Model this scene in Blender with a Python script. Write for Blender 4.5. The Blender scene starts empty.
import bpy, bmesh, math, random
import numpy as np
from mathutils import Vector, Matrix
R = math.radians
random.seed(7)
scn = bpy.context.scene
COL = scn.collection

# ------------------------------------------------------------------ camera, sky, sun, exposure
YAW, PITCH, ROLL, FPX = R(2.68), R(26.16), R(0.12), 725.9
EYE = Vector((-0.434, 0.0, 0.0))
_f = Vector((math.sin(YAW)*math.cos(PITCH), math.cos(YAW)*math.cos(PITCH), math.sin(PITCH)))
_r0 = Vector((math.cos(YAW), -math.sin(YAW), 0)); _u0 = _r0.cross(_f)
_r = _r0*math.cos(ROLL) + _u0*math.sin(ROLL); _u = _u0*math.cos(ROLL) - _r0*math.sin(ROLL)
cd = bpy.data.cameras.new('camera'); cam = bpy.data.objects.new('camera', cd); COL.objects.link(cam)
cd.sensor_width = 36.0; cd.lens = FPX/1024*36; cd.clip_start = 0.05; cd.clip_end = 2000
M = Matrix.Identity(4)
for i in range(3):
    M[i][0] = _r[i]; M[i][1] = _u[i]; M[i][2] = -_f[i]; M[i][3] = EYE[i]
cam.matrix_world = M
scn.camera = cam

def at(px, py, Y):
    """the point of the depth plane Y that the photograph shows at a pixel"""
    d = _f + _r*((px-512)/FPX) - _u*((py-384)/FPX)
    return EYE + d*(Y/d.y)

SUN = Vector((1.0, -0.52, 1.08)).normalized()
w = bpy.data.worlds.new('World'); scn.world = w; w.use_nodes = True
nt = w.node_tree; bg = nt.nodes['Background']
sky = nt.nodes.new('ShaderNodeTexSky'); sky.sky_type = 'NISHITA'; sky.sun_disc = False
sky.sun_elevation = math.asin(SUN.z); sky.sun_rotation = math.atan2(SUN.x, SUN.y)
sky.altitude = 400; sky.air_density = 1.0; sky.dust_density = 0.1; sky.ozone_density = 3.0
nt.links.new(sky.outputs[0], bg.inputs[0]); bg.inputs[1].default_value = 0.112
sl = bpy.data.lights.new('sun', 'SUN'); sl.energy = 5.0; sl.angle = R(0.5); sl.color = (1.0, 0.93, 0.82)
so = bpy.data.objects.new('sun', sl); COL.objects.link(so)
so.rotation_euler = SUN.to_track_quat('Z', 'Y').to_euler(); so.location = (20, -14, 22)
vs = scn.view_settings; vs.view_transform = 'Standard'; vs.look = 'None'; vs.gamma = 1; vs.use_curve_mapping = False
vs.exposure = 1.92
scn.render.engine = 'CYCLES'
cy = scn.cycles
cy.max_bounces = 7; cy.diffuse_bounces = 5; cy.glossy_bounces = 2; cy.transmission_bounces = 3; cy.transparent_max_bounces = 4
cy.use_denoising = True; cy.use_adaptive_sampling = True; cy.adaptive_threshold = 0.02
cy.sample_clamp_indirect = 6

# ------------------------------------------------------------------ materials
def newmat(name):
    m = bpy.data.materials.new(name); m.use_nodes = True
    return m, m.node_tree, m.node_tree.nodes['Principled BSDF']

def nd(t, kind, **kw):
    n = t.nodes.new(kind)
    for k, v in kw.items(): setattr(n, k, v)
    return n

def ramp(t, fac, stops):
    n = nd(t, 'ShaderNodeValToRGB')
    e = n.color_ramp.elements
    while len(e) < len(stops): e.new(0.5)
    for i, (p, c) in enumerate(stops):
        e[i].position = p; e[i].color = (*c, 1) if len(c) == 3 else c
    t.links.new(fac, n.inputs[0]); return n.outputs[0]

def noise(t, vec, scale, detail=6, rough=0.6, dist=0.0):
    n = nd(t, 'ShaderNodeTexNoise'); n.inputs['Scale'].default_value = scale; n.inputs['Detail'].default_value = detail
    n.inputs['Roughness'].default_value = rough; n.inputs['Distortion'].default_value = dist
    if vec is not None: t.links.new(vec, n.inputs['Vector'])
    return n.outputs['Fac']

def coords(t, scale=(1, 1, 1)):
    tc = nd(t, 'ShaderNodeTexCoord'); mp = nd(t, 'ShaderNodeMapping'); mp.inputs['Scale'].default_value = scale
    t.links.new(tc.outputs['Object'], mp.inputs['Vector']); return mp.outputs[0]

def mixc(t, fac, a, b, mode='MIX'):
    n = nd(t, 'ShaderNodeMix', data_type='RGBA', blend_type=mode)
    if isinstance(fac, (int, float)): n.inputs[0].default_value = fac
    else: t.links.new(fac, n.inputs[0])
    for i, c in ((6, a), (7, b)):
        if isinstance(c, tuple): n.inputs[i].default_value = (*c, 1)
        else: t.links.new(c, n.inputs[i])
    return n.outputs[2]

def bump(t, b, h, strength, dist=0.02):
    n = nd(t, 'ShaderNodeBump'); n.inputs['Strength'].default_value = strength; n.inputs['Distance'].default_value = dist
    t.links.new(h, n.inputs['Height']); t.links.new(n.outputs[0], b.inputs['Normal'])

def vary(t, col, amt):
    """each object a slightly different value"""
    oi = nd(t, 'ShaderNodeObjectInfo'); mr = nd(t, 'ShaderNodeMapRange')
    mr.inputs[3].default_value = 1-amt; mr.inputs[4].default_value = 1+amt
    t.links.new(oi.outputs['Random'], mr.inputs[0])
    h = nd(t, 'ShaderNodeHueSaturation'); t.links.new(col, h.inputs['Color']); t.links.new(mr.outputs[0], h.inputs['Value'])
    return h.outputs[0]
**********
Reproduce the material exactly, with every line intact.

Model this scene in Blender with a Python script. Write for Blender 4.5. The Blender scene starts empty.
import bpy, bmesh, math, random
import numpy as np
from mathutils import Vector, Matrix
R = math.radians
random.seed(7)
scn = bpy.context.scene
COL = scn.collection

# ------------------------------------------------------------------ camera, sky, sun, exposure
YAW, PITCH, ROLL, FPX = R(2.68), R(26.16), R(0.12), 725.9
EYE = Vector((-0.434, 0.0, 0.0))
_f = Vector((math.sin(YAW)*math.cos(PITCH), math.cos(YAW)*math.cos(PITCH), math.sin(PITCH)))
_r0 = Vector((math.cos(YAW), -math.sin(YAW), 0)); _u0 = _r0.cross(_f)
_r = _r0*math.cos(ROLL) + _u0*math.sin(ROLL); _u = _u0*math.cos(ROLL) - _r0*math.sin(ROLL)
cd = bpy.data.cameras.new('camera'); cam = bpy.data.objects.new('camera', cd); COL.objects.link(cam)
cd.sensor_width = 36.0; cd.lens = FPX/1024*36; cd.clip_start = 0.05; cd.clip_end = 2000
M = Matrix.Identity(4)
for i in range(3):
    M[i][0] = _r[i]; M[i][1] = _u[i]; M[i][2] = -_f[i]; M[i][3] = EYE[i]
cam.matrix_world = M
scn.camera = cam

def at(px, py, Y):
    """the point of the depth plane Y that the photograph shows at a pixel"""
    d = _f + _r*((px-512)/FPX) - _u*((py-384)/FPX)
    return EYE + d*(Y/d.y)

SUN = Vector((1.0, -0.52, 1.08)).normalized()
w = bpy.data.worlds.new('World'); scn.world = w; w.use_nodes = True
nt = w.node_tree; bg = nt.nodes['Background']
sky = nt.nodes.new('ShaderNodeTexSky'); sky.sky_type = 'NISHITA'; sky.sun_disc = False
sky.sun_elevation = math.asin(SUN.z); sky.sun_rotation = math.atan2(SUN.x, SUN.y)
sky.altitude = 400; sky.air_density = 1.0; sky.dust_density = 0.1; sky.ozone_density = 3.0
nt.links.new(sky.outputs[0], bg.inputs[0]); bg.inputs[1].default_value = 0.112
sl = bpy.data.lights.new('sun', 'SUN'); sl.energy = 5.0; sl.angle = R(0.5); sl.color = (1.0, 0.93, 0.82)
so = bpy.data.objects.new('sun', sl); COL.objects.link(so)
so.rotation_euler = SUN.to_track_quat('Z', 'Y').to_euler(); so.location = (20, -14, 22)
vs = scn.view_settings; vs.view_transform = 'Standard'; vs.look = 'None'; vs.gamma = 1; vs.use_curve_mapping = False
vs.exposure = 1.92
scn.render.engine = 'CYCLES'
cy = scn.cycles
cy.max_bounces = 7; cy.diffuse_bounces = 5; cy.glossy_bounces = 2; cy.transmission_bounces = 3; cy.transparent_max_bounces = 4
cy.use_denoising = True; cy.use_adaptive_sampling = True; cy.adaptive_threshold = 0.02
cy.sample_clamp_indirect = 6

# ------------------------------------------------------------------ materials
def newmat(name):
    m = bpy.data.materials.new(name); m.use_nodes = True
    return m, m.node_tree, m.node_tree.nodes['Principled BSDF']

def nd(t, kind, **kw):
    n = t.nodes.new(kind)
    for k, v in kw.items(): setattr(n, k, v)
    return n

def ramp(t, fac, stops):
    n = nd(t, 'ShaderNodeValToRGB')
    e = n.color_ramp.elements
    while len(e) < len(stops): e.new(0.5)
    for i, (p, c) in enumerate(stops):
        e[i].position = p; e[i].color = (*c, 1) if len(c) == 3 else c
    t.links.new(fac, n.inputs[0]); return n.outputs[0]

def noise(t, vec, scale, detail=6, rough=0.6, dist=0.0):
    n = nd(t, 'ShaderNodeTexNoise'); n.inputs['Scale'].default_value = scale; n.inputs['Detail'].default_value = detail
    n.inputs['Roughness'].default_value = rough; n.inputs['Distortion'].default_value = dist
    if vec is not None: t.links.new(vec, n.inputs['Vector'])
    return n.outputs['Fac']

def coords(t, scale=(1, 1, 1)):
    tc = nd(t, 'ShaderNodeTexCoord'); mp = nd(t, 'ShaderNodeMapping'); mp.inputs['Scale'].default_value = scale
    t.links.new(tc.outputs['Object'], mp.inputs['Vector']); return mp.outputs[0]

def mixc(t, fac, a, b, mode='MIX'):
    n = nd(t, 'ShaderNodeMix', data_type='RGBA', blend_type=mode)
    if isinstance(fac, (int, float)): n.inputs[0].default_value = fac
    else: t.links.new(fac, n.inputs[0])
    for i, c in ((6, a), (7, b)):
        if isinstance(c, tuple): n.inputs[i].default_value = (*c, 1)
        else: t.links.new(c, n.inputs[i])
    return n.outputs[2]

def bump(t, b, h, strength, dist=0.02):
    n = nd(t, 'ShaderNodeBump'); n.inputs['Strength'].default_value = strength; n.inputs['Distance'].default_value = dist
    t.links.new(h, n.inputs['Height']); t.links.new(n.outputs[0], b.inputs['Normal'])

def vary(t, col, amt):
    """each object a slightly different value"""
    oi = nd(t, 'ShaderNodeObjectInfo'); mr = nd(t, 'ShaderNodeMapRange')
    mr.inputs[3].default_value = 1-amt; mr.inputs[4].default_value = 1+amt
    t.links.new(oi.outputs['Random'], mr.inputs[0])
    h = nd(t, 'ShaderNodeHueSaturation'); t.links.new(col, h.inputs['Color']); t.links.new(mr.outputs[0], h.inputs['Value'])
    return h.outputs[0]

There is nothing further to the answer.